IS THERE AN ALTERNATIVE TO JIHADISTS?
– How do you assess the prospects of the Afghan anti-Taliban Resistance? For three years now, various Resistance groups have been unable to take control of even a small territory in Afghanistan. Does this mean the Taliban are too strong? Or is the Resistance still weak? Are there any chances that the Resistance to the Taliban will become a real political force in Afghanistan?
– The current Resistance has different images, and different forms, not only armed ones. And his struggle was successful - it largely created a political impasse for the Taliban. The Taliban has not received international, regional, or domestic legitimacy. If there had been no resistance from Afghan women, journalists, and civil activists, then the Taliban could have counted on international recognition. That did not happen.

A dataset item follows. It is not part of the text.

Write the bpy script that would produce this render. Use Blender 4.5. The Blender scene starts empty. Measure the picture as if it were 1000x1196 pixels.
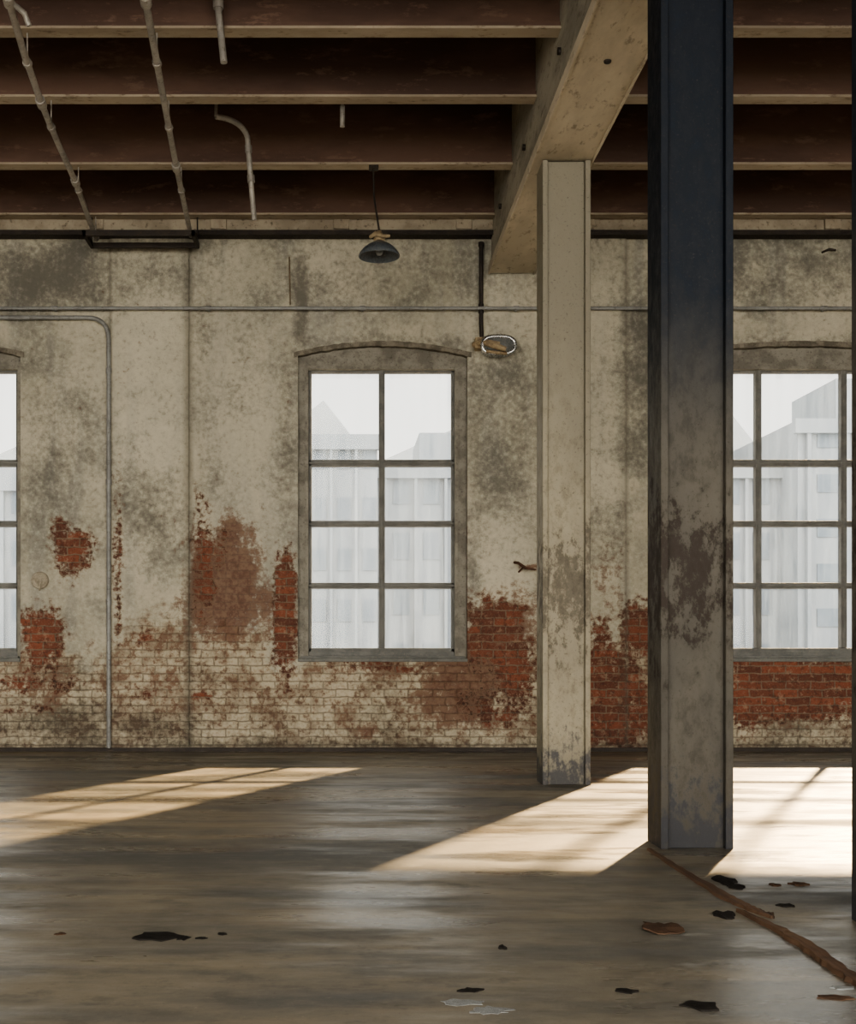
import bpy, bmesh, math, random
import numpy as np
from mathutils import Vector, Matrix
random.seed(7)
F=1400.0; EYE=0.96; VX=400.0; VY=750.0
DW=10.58; K=DW/F; H=5.19
def X(px,d=DW): return (px-VX)*d/F
def Z(py,d=DW): return EYE+(VY-py)*d/F
sc=bpy.context.scene
# ---------------------------------------------------------------- node helper
class NT:
    def __init__(s,name):
        s.m=bpy.data.materials.new(name); s.m.use_nodes=True
        s.t=s.m.node_tree; s.t.nodes.clear()
        s.out=s.t.nodes.new('ShaderNodeOutputMaterial')
        s.co=s.t.nodes.new('ShaderNodeTexCoord').outputs['Object']
        s.p=None
    def setin(s,sock,v):
        if v is None: return
        if isinstance(v,bpy.types.NodeSocket): s.t.links.new(v,sock)
        else:
            if isinstance(v,(tuple,list)) and sock.type=='RGBA' and len(v)==3: v=(*v,1)
            sock.default_value=v
    def map(s,scale=(1,1,1),loc=(0,0,0)):
        n=s.t.nodes.new('ShaderNodeMapping'); s.setin(n.inputs['Vector'],s.co)
        n.inputs['Scale'].default_value=scale; n.inputs['Location'].default_value=loc
        return n.outputs[0]
    def noise(s,scale,detail=6,rough=.6,st=(1,1,1),dist=0,loc=(0,0,0)):
        n=s.t.nodes.new('ShaderNodeTexNoise'); s.setin(n.inputs['Vector'],s.map(st,loc))
        n.inputs['Scale'].default_value=scale; n.inputs['Detail'].default_value=min(detail,5)
        n.inputs['Roughness'].default_value=rough; n.inputs['Distortion'].default_value=dist
        return n.outputs[0]
    def math(s,op,a,b=None,c=None,clamp=False):
        n=s.t.nodes.new('ShaderNodeMath'); n.operation=op; n.use_clamp=clamp
        s.setin(n.inputs[0],a); s.setin(n.inputs[1],b); s.setin(n.inputs[2],c)
        return n.outputs[0]
    def rng(s,v,a,b,c=0.,d=1.,smooth=True):
        n=s.t.nodes.new('ShaderNodeMapRange'); n.interpolation_type='SMOOTHSTEP' if smooth else 'LINEAR'
        s.setin(n.inputs[0],v)
        for i,x in enumerate((a,b,c,d)): n.inputs[i+1].default_value=x
        return n.outputs[0]
    def mix(s,f,a,b,mode='MIX'):
        n=s.t.nodes.new('ShaderNodeMix'); n.data_type='RGBA'; n.blend_type=mode
        s.setin(n.inputs[0],f); s.setin(n.inputs[6],a); s.setin(n.inputs[7],b)
        return n.outputs[2]
    def sep(s,v=None):
        n=s.t.nodes.new('ShaderNodeSeparateXYZ'); s.setin(n.inputs[0],v or s.co); return n.outputs
    def bump(s,h,strength=.4,dist=.02,normal=None):
        n=s.t.nodes.new('ShaderNodeBump'); s.setin(n.inputs['Height'],h)
        n.inputs['Strength'].default_value=strength; n.inputs['Distance'].default_value=dist
        if normal: s.setin(n.inputs['Normal'],normal)
        return n.outputs[0]
    def bsdf(s,col,rough=.8,metal=0.,normal=None,spec=.3):
        n=s.t.nodes.new('ShaderNodeBsdfPrincipled')
        s.setin(n.inputs['Base Color'],col); s.setin(n.inputs['Roughness'],rough)
        s.setin(n.inputs['Metallic'],metal); s.setin(n.inputs['Normal'],normal)
        n.inputs['Specular IOR Level'].default_value=spec
        s.t.links.new(n.outputs[0],s.out.inputs[0]); return s.m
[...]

The current situation is a political dead end. Nobody recognizes the Taliban; the Taliban cannot use their flag at any conferences. This is a success for the opponents of the Taliban, who are quite successful in using various forms of Resistance.
As for armed resistance, there are many restrictions. The armed resistance is alive and continues. Kabul is no longer considered a safe city because various armed groups opposing the Taliban are now operating there. We do not kill civilians, as the Taliban did, we do not shoot at civilians, we do not kill schoolchildren and students, and we do not blow up universities. The resistance is exclusively fighting against the Taliban.
Nowadays, some groups are active both among Afghans and in the countries of the region and the West, which promote a fake position according to which there is no need to develop and support the resistance of the people of Afghanistan to the Taliban regime. They insist that we need to wait a little longer, that there is an internal conflict in the Taliban, that there are supposedly some “moderate Taliban”, and that the issue of liberating Afghanistan from the dictatorship of the terrorist group can be resolved by non-military means. I don't believe in this because it is fantasy.
We respect our citizens, all ethnic and religious communities of Afghanistan, and the humane methods of the Resistance, our civilized actions are regarded by some forces as weakness. No, this is not so - it is our soft power that will lead the Resistance to victory. After the current political stalemate in the Afghan situation, a political turnaround will inevitably come, and we are now on this path.